There is no reason to think that any deity is using this natural events to punish people.

There’s no reason to think that a deity spared particular people either. What kind of so called loving deity picks and chooses?

When Katrina happened, many religious leaders claimed it was to punish sinners and because abortion was legal and gays/lesbians were tolerated.

Imagine hearing that – you’re in New Orleans, your city is under water, your home is gone, you are separated from your family, there’s little in the way of water, food or help.

And some moron in a suit’s biggest concern is Roe v Wade and gay marriage?

One of the underlying issues of disasters is being prepared for them. And most of us are not.

Cities need to prepare with building codes and enforcement to minimize damage before it happens. With infrastructure, disaster routes and an informed population.

At higher government levels, there needs to be first responders and aid agencies on call. And that needs funding.

What it doesn’t need are fundies of any religious bent.

Consider a fundie politician who genuinely believes that disasters are divine punishment.

What this means is that he is certain that the disaster is the deity’s plan.
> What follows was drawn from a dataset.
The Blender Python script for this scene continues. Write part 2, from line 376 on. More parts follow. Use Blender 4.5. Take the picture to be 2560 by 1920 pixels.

Is he really going to vote for funding to mitigate a disaster and thwart a deity’s plan?

Is he going to be willing to vote to spend money on aid to help people the disaster missed?

Is he going to be willing to spend money on large scale mitigation, like proper levees, water barricades, public disaster shelters?

And then you have to wonder, will these same politicans also vote to protect the environment locally and with climate change on the horizon, especially when that conflicts with business?

After all, if the rapture is coming and the deity is going to fix it all, why should we now?

Or, if we’re all or most of us are doomed, again, they are going to interfere with that?

So, as much as I thought that the geologists weren’t emotional about the disaster because they were too focused on learning what they could about the disaster in front of them, I realize that the reason this focus is there is so that they can learn and save lives in the future.

Something that the religious zealots are not interested in. They want to hurry the endtimes and be rewarded now. Because they fear dying and things like the rapture are along the lines of Don’t Pass Go, Don’t Collect $200, go straight to jail – only the opposite good mean – don’t die, go direct to heave where you get to look down and see everyone suffering on earth.

And it’s really funny to me that people who believe that there’s an afterlife, fear death and dying.

Funny weird and to a lesser extent, funny ha ha.

People who understand that disaster are natural and arbitrary, know that life is precious because it’s the only one we have.

We have to learn as much as we can to prevent and reduce future deaths. We have to see that disasters are natural. And we have to spend money to mitigate and reduce disasters before they happen, whether they are going to happen in 10, 50 or 100 years.

We need to look at cities that are below sea level and vulnerable and build the safety systems to a 500 year standard – if we ensure the defenses can withstand a category 6, then anything else below that is inconvenient, not utter destruction.

We need to look at cities in any danger zone has appropriate and enforced building codes, exit routes, close by disaster relief resources, and capacity to evacuate if there’s an ability to give notice or after to relocate and reunite people (and their pets).

We need warning systems that span regions, not just here and there in an uncoordinated manner.

The earthquake in Alaska in the 1960’s caused tsunami damage down the coast of British Columbia and into California – where deaths occured. No one at the time knew that the event were related.

We improve technologies, we conduct research and explore new ideas about disasters and we can  save lives and the property and infrastructure damage is minimized to help those lives carry on.

It’s okay for people to turn to a faith for personal comfort, but it’s not okay to rely on those religions to help us avoid or recover collectively from those disasters.